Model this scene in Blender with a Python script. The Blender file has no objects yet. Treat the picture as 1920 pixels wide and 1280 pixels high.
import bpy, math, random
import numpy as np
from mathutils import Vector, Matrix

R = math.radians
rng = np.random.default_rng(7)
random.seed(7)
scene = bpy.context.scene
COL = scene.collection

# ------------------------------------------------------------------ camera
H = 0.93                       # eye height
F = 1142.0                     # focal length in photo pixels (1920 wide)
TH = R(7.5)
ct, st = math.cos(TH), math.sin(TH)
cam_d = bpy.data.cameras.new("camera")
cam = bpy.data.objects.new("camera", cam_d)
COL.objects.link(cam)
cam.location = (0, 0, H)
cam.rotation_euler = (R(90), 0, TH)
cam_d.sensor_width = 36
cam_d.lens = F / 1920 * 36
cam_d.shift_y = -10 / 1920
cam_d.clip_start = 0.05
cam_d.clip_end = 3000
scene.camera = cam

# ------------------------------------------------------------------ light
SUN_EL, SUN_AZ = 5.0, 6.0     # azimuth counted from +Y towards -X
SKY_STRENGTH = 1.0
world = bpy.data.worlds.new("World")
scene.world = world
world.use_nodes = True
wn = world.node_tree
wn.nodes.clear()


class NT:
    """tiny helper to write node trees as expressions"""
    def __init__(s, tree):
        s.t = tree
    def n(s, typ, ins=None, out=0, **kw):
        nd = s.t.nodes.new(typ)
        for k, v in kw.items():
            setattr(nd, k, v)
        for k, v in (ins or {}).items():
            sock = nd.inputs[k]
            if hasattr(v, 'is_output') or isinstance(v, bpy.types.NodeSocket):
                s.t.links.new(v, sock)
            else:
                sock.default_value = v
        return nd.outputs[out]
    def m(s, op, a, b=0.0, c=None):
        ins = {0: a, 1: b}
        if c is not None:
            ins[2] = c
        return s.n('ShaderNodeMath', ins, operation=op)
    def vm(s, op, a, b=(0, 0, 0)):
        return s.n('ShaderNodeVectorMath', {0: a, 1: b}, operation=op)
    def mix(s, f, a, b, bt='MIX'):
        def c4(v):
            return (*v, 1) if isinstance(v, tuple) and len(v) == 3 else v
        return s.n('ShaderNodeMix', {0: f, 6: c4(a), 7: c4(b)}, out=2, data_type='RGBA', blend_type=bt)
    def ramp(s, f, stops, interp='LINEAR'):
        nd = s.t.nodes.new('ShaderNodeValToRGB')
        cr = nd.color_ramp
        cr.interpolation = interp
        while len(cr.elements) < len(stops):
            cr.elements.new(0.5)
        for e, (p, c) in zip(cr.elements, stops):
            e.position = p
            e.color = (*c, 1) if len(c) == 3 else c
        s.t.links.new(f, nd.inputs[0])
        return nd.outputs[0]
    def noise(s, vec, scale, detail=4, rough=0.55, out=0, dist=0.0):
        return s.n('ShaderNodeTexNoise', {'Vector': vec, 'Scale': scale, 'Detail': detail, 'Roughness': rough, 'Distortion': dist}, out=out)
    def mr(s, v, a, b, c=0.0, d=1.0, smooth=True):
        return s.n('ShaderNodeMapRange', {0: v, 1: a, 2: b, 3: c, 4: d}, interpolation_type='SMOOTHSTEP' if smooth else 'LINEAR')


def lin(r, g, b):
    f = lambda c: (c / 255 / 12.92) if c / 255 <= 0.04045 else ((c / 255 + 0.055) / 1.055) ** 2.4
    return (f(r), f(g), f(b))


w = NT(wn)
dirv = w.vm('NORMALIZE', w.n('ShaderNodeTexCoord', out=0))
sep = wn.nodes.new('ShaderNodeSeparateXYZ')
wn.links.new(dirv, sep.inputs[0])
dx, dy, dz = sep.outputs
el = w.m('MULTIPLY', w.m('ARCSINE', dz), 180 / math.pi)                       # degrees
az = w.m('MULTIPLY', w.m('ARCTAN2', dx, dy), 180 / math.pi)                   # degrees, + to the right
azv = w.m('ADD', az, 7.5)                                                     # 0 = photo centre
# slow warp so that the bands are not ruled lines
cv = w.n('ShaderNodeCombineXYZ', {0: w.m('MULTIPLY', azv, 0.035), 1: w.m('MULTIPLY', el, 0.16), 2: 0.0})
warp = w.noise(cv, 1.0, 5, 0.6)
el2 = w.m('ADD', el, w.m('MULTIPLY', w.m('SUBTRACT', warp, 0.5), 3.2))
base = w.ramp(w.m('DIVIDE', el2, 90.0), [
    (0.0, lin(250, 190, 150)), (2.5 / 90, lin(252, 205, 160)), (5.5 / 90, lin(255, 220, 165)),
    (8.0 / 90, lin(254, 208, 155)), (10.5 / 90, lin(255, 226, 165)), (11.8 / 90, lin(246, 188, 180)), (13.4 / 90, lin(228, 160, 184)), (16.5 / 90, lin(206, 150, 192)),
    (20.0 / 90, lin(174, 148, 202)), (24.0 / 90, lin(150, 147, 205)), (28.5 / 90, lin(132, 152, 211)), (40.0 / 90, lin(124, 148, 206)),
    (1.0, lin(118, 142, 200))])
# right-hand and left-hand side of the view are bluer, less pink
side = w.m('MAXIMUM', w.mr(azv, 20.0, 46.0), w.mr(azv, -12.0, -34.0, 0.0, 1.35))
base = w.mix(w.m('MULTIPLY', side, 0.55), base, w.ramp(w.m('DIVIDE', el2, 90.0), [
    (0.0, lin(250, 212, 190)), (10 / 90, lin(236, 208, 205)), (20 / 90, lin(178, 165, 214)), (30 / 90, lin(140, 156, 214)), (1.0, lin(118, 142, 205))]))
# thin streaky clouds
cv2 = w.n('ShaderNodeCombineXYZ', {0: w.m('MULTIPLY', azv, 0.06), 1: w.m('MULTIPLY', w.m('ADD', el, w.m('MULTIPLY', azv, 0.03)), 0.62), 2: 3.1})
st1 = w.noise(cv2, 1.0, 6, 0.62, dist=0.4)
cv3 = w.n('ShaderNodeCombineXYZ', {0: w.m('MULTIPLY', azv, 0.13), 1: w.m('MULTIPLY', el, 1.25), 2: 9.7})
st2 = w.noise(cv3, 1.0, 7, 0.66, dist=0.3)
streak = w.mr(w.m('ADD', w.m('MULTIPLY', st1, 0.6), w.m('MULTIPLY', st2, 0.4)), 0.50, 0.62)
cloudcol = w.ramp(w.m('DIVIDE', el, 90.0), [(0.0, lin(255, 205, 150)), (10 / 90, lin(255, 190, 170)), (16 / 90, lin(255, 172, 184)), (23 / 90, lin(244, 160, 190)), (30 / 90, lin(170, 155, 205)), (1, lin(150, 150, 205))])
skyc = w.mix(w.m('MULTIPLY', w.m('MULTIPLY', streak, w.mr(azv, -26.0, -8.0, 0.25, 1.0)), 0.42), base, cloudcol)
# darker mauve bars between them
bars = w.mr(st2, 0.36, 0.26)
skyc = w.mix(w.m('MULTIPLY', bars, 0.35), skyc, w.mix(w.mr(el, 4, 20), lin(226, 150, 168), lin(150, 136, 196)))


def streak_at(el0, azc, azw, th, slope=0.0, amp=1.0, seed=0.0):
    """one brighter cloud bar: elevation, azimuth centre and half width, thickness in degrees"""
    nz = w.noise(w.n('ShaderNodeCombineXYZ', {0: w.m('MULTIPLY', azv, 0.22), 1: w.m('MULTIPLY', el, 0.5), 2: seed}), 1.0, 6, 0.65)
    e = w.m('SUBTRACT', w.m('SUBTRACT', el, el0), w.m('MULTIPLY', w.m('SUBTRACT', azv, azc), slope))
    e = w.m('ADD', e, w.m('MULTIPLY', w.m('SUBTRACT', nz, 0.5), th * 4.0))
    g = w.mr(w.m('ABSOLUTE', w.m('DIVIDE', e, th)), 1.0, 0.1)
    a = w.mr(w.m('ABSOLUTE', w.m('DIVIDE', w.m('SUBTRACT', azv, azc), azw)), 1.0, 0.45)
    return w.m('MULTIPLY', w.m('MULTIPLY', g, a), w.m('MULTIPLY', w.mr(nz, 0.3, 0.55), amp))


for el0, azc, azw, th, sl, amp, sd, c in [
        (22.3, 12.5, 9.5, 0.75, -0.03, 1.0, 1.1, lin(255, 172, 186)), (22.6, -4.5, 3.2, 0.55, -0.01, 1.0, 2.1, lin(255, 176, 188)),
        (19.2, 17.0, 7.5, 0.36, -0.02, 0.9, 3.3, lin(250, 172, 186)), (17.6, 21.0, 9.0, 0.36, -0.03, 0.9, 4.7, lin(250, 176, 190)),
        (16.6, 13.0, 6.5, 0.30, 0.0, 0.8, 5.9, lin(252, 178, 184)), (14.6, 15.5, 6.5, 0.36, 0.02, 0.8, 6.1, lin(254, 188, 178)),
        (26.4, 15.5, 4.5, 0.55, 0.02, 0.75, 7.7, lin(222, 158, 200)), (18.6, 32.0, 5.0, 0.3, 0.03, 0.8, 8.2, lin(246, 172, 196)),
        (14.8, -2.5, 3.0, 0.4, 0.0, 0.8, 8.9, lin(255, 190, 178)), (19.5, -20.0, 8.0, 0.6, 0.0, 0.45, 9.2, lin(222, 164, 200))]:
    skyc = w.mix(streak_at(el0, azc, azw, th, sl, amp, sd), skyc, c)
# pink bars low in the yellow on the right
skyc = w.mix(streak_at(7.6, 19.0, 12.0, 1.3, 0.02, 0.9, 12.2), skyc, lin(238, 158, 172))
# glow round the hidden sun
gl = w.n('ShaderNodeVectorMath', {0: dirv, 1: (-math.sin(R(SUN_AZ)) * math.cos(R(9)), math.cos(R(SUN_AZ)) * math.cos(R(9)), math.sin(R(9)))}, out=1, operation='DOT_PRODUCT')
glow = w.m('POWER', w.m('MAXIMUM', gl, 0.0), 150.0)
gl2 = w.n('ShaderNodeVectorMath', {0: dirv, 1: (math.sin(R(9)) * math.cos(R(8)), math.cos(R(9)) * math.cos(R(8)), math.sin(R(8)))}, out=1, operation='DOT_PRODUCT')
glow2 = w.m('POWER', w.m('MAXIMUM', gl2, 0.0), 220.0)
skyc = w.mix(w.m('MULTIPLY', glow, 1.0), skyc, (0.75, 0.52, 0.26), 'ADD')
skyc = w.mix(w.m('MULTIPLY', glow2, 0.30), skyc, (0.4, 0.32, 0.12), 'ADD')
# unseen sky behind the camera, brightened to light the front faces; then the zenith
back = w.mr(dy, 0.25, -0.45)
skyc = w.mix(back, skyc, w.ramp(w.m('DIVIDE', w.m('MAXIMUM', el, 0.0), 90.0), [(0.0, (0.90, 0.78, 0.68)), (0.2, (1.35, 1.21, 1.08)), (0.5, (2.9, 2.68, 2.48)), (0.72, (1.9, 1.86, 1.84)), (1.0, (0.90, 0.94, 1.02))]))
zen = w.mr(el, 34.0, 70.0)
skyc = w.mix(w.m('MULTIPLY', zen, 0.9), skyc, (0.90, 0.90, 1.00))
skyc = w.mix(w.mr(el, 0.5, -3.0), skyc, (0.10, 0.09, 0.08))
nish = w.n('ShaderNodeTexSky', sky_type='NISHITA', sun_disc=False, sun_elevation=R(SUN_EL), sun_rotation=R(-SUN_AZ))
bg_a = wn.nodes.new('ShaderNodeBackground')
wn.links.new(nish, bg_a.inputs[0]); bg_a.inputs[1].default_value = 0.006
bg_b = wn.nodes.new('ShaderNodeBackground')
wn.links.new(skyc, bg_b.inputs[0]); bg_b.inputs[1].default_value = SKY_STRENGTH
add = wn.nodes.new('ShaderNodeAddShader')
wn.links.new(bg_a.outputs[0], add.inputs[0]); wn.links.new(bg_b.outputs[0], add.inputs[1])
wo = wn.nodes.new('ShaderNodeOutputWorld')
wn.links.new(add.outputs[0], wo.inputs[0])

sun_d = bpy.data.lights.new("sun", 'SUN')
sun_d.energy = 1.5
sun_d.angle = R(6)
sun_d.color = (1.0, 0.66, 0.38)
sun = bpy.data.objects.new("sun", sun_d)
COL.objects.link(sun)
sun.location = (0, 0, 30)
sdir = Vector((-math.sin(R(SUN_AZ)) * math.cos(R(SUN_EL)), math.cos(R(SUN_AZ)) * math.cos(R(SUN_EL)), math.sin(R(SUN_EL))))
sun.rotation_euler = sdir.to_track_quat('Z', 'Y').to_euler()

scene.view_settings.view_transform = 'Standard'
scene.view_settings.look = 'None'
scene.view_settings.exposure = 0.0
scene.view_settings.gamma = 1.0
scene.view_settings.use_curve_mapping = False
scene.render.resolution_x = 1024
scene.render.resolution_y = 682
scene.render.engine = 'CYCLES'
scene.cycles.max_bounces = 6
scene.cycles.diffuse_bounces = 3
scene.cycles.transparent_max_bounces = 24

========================

**Required task:**
Find every line that holds "pixels" and copy it.

**Solution:**
Model this scene in Blender with a Python script. The Blender file has no objects yet. Treat the picture as 1920 pixels wide and 1280 pixels high.
F = 1142.0                     # focal length in photo pixels (1920 wide)